BCollective has grown to an operating size of around 30 students from various backgrounds and interests.

Even for students who aren’t pursuing their artistic passions full-time through their majors, BCollective offers an outlet for their expression.

Olander and Grunbeck themselves are students of the Carroll School of Management who pursue their passions through minors in the film studies department.

“We wanted to contribute to a community of arts here at BC … it’s interesting to see what everyone can bring to the table,” Olander said, referring to the variety of students participating in the group. “People’s minds work really differently … when you ask them to be creative, all of that comes out.

“We try to be as democratic as possible … we wanted to make everyone [have] an equal stake in the club,” Olander said regarding the group’s organization. “Hence the name ‘Collective’ … it’s been a really nice, supportive environment thus far.”
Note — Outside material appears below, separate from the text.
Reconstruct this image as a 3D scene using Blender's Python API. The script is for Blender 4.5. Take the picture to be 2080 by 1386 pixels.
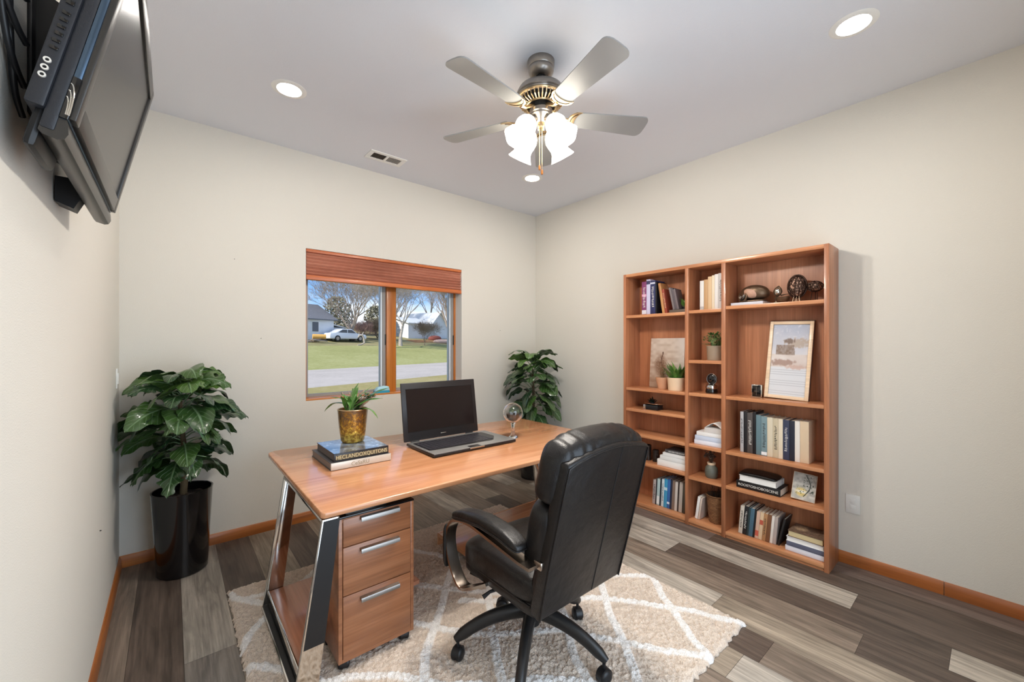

“It’s not one person’s ‘thing,’” Olander said. “We didn’t want there to be egos involved … we don’t give ourselves any more power than anyone else in the club. It’s more just logistical things.”

Such a group requires everybody to wear many hats during the various stages of production. The same person who wrote the script may end up holding the boom-mic as needed.

The three founders try to remain the organizational leads rather than the aesthetic dictators of the group. The goal of which is the main driving force behind the collective nature of the group, trying to understand the person’s original intentions while still trying to make it better.

BCollective has enlisted the help of one faculty member who has given the group an ultimate goal and potential defining moment. Carter Long, a professor in the film studies department, doubles as the film curator for the Museum of Fine Arts in Boston (MFA).

“Google him, he’s incredible,” Grunbeck said.

Supporting students through providing informal mentorship, Long has given BCollective the opportunity to debut its works at an MFA exhibition in late spring. The productions created by BCollective between now and the end of spring will then be presented to a third party of museum-goers, who will double as film critics. The group is hoping to have roughly 45 minutes of film split between several shorts to exhibit at the MFA.

The opportunity is imposing, and every mention of the prospect of the premiere prompted a mix of determination and apprehension between them.
“It’s nerve-wracking,” Olander remarked, glancing at Grunbeck, who silently affirmed the sentiment. Classroom scrutiny is ample cause for trepidation, but public scrutiny raises these fears to a new level.

The group takes heart, however.

“Knowing your story is going to be screened at the MFA is something that will ultimately really drive people,” Olander said, believing in the group’s ability to draw encouragement from the opportunity.

The group’s ability to navigate the early stages of screenwriting and role casting lends further encouragement to their goals.

Several months into its foundation, the group still encourages the prospect of new talent for the task.

“If you want to put in the time commitment, we’re willing to have you on board,” Olander said.

“There’s definitely people who are interested, but we may not have been able to get ahold of … We’d love to have more help, it’s a huge undertaking,” Grunebeck said.

For the members of BCollective, the arrival of spring at BC will be colored with the anxieties of their impending deadline.

But for now, its members are steady at work, applying their various talents to meet their own expectations of the premiere. Their first production has entered its filming stages, and the group is well underway to achieving its goal.